Sir Eric Vansittart Bowater, F.R.S.A. (16 January 1895 - 30 August 1962), was an English businessman, who took the family firm Bowater from a paper merchant to the world's largest paper products company in his 40 years as its CEO and chairman.

The son of Sir Frederick W. Bowater, K.B.E., and Dame Alice Bowater, he was educated at Charterhouse School in Godalming, Surrey. He then served with the Royal Artillery from 1913. Badly wounded at the Battle of Passchendaele in 1917, and decorated Legion of Honour, he was subsequently pensioned off from the British Army.

After a period of convalescence, he joined the family business of W.V. Bowater and Sons in 1919, taking charge of project management for construction of the company's first paper mill at Northfleet on the south side of the Thames estuary near Gravesend, Kent. After ensuring that the mill reached full production in 1925, he joined the company board and became Chief Executive in 1927.
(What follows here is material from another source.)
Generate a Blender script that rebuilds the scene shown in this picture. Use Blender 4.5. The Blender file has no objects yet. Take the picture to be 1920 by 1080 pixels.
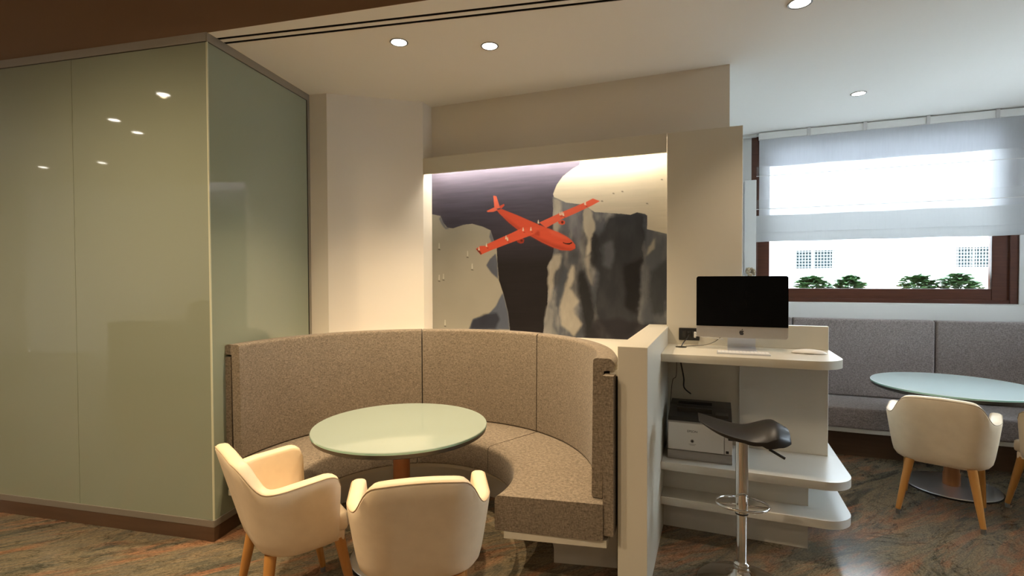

Expanding the firm quickly, he sold part of the business to Lord Rothermere, using the funds to double production at Northfleet. He then reached agreement with both Lord Rothermere and Lord Beaverbrook to invest directly in the build of a new paper mill at Ellesmere Port on the River Mersey close to Liverpool, with the mill's profits ensured through long-term supply agreements with his investors. However, the 1930s recession brought about a need by the investors for cash injections into their own business, resulting by the early 1930s in the company again being wholly family owned. Bowater then over saw an international expansion of the business, with offices and mills in Canada, the United States and Australia.